Gibt es denn noch Spiele, bei denen Maschinen keine Chance haben?
Ja, klar, beispielsweise Fussball, oder andere körperbetonte Spiele in der richtigen Welt. Roboter mit Kameras haben zur Zeit noch kaum eine Chance, wenn es darum geht, einströmende Videos aus nur teilweise beobachtbaren Umgebungen in komplexe Bewegungsabläufe umzusetzen – wenn da etwa ein Ball in den Strafraum fliegt, man hochspringen und ihn in der richtigen Millisekunde treffen und am Gegner vorbeizirkeln muss. Das ist viel schwieriger, als Schach oder Go zu spielen. Die Japaner rechnen deswegen erst im Jahre 2050 mit einer Robotermannschaft als Fussballweltmeister.

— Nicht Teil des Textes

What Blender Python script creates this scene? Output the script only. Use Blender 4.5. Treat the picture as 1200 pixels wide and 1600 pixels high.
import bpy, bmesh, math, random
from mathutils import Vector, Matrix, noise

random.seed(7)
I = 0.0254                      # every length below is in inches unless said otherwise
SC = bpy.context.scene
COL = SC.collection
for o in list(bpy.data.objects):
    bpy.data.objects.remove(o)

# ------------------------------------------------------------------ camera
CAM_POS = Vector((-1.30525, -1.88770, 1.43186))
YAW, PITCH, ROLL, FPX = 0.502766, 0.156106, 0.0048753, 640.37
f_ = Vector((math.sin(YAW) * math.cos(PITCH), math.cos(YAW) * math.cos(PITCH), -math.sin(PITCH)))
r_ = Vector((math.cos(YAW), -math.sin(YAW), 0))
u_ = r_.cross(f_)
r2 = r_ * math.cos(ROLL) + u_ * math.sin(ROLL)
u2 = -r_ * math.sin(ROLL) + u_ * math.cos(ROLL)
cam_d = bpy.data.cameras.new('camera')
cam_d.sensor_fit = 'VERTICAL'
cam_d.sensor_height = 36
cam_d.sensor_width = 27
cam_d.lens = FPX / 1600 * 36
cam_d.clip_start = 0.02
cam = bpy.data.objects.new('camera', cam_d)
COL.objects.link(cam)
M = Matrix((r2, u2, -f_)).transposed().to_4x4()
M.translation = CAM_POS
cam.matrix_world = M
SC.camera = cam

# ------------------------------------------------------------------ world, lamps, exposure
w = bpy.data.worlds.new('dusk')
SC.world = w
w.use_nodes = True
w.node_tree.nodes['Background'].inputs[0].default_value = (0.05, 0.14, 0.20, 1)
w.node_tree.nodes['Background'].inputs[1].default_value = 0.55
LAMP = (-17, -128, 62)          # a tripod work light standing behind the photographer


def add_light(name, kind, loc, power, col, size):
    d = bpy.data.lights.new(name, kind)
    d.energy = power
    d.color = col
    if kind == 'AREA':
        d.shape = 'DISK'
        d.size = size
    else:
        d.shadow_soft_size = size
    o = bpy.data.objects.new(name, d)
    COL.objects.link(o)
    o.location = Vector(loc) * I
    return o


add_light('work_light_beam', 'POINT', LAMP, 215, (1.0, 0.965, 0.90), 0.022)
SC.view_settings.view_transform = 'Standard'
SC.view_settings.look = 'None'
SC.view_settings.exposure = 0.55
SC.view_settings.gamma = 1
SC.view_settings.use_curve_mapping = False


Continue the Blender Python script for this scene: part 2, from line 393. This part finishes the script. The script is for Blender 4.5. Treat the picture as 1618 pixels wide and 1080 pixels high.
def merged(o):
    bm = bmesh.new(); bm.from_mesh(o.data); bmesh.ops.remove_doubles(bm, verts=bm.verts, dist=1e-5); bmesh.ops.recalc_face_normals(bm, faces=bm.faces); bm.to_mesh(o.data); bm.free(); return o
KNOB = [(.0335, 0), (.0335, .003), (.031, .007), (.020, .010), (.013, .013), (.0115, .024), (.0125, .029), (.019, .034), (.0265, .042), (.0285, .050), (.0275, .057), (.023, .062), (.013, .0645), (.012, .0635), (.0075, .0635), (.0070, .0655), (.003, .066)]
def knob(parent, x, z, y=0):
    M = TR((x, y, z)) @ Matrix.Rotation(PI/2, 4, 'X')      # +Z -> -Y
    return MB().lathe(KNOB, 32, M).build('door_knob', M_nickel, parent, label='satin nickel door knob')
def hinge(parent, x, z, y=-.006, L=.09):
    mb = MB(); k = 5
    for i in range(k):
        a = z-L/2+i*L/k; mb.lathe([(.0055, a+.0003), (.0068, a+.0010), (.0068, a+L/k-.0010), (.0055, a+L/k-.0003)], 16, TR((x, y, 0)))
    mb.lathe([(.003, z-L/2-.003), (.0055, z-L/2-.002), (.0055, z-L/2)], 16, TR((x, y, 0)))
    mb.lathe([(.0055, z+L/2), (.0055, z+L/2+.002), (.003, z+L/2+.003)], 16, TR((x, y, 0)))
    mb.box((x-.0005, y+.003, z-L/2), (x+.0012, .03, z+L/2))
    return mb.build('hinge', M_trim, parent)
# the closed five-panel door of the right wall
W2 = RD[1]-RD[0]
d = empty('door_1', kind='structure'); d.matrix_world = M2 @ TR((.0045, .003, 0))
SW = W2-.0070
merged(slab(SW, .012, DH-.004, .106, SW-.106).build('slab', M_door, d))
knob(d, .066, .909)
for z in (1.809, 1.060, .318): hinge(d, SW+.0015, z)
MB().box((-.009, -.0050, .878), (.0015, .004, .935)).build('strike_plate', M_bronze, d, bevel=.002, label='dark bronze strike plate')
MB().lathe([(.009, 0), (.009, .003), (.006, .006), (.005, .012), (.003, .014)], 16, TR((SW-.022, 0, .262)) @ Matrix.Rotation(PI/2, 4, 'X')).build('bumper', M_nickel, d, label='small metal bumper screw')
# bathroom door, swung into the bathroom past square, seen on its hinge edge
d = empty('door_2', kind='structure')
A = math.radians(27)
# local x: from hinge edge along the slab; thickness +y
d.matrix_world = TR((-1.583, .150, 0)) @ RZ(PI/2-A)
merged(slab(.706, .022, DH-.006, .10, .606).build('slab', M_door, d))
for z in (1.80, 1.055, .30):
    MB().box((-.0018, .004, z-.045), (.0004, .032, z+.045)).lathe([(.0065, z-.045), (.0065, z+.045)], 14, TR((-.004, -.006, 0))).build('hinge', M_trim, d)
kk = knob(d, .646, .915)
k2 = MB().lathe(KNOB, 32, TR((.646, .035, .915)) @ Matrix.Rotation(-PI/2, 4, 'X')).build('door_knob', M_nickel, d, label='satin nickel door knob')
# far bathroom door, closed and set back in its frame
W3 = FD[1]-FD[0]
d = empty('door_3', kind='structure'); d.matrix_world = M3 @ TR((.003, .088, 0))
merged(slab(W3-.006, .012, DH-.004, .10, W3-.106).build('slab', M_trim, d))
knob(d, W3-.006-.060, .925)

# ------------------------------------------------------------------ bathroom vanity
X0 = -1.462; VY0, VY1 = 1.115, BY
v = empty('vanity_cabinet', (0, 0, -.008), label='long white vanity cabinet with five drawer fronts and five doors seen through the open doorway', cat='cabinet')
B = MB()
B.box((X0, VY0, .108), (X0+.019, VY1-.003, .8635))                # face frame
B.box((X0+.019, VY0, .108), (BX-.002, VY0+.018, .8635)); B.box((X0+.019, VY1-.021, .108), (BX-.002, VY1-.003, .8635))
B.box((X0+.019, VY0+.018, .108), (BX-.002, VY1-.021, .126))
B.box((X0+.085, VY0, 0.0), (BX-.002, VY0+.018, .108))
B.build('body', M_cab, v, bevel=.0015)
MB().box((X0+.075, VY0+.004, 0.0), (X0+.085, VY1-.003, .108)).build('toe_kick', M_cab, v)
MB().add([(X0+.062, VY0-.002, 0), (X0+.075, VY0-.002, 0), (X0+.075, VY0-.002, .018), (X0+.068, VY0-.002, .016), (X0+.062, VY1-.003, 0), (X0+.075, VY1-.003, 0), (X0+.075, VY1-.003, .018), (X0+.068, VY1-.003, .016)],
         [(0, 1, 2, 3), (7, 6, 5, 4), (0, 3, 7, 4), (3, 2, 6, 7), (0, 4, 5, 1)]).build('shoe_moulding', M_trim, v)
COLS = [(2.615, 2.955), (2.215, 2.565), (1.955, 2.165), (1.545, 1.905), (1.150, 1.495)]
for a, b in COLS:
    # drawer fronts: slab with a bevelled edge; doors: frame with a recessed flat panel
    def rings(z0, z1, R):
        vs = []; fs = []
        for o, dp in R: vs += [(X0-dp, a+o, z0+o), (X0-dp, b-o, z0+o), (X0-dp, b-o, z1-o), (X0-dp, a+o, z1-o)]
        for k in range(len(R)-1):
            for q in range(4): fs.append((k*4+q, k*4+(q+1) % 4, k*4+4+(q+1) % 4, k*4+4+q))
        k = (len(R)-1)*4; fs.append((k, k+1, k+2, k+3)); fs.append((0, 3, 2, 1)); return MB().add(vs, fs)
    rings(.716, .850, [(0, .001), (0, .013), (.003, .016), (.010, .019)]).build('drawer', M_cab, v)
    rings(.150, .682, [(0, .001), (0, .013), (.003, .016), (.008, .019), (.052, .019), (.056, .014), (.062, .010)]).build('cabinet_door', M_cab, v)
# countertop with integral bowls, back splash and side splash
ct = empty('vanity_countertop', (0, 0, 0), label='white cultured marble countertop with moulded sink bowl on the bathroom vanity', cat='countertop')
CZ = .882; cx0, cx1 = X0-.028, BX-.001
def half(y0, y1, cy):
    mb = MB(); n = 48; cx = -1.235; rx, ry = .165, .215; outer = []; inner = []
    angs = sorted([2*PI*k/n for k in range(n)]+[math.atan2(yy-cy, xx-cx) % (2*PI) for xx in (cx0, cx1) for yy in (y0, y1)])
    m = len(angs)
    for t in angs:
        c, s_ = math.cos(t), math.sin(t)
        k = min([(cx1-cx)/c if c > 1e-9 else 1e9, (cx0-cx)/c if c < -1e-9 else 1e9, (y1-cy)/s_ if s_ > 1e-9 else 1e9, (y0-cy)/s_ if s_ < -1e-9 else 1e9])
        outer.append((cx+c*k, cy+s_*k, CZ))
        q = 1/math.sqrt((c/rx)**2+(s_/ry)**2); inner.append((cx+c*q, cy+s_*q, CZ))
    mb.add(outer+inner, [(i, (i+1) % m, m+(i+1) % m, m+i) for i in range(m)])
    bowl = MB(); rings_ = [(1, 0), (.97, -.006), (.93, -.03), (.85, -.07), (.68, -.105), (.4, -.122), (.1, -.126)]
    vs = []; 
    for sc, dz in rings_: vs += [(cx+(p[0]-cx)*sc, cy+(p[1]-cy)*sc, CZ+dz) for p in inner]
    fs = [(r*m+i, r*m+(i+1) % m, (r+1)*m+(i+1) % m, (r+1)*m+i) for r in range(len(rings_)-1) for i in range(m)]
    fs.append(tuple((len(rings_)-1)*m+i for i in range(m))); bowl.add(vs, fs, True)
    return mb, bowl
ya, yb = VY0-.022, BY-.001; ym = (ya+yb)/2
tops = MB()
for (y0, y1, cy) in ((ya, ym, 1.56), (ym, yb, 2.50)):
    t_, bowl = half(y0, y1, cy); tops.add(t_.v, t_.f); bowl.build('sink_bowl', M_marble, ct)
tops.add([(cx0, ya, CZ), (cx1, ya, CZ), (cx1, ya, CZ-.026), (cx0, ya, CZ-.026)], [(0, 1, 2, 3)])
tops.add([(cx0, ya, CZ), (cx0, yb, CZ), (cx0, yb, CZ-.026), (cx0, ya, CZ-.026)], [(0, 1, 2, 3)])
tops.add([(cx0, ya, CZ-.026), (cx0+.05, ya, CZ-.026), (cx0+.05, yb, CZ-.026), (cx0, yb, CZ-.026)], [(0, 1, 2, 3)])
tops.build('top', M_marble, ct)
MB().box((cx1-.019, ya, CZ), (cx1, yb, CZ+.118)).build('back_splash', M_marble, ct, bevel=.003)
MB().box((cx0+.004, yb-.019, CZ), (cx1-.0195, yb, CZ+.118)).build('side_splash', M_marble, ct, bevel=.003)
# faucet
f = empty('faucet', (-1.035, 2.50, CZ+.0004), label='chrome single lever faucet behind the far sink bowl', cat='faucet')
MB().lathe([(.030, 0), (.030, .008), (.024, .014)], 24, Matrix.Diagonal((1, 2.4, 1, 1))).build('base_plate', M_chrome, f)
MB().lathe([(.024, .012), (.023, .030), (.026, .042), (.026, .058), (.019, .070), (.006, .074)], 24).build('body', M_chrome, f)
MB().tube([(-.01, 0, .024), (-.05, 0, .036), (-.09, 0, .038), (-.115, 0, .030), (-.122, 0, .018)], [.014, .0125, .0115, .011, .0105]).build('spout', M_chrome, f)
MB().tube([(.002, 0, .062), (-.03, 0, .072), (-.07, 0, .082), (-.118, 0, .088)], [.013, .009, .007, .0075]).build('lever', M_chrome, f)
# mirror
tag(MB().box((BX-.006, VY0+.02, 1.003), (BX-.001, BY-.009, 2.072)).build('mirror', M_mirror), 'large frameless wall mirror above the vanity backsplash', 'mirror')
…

Selbst wenn der Sieg von AlphaGo in der Geschichte der Künstlichen Intelligenz keine wichtige Rolle spielen sollte: Jedes Mal, wenn eine Maschine einen Mensch besiegt, herrscht die Angst, dass der Mensch der Maschine langsam, aber sicher unterliegt. Ist diese Angst berechtigt?
Angst? Mir gefällt’s. Ich bestehe nicht darauf, Krone der Schöpfung zu bleiben. Das Universum will jetzt seinen nächsten Schritt tun hin zu höherer Komplexität. Meiner Ansicht nach ist es unausweichlich, dass – durch Systeme, die weit über AlphaGo hinausgehen – in den nächsten Jahrzehnten künstliche Intelligenzen in jeder Hinsicht viel schlauer werden als Menschen.
Im Turnier zwischen dem Go-Weltmeister und AlphaGo stehen noch vier Runden aus. Wer wird schlussendlich gewinnen? Und was würde der Schlusssieg bedeuten?
Gewinnt der menschliche Spieler mit knappem Vorsprung, dann ist das kaum nennenswerter als die Alternative, bei der er 5:0 verliert. Denn früher oder später wird der Mensch routinemässig verlieren. So wie er auch heute schon ständig gegen die besten Schachcomputer verliert.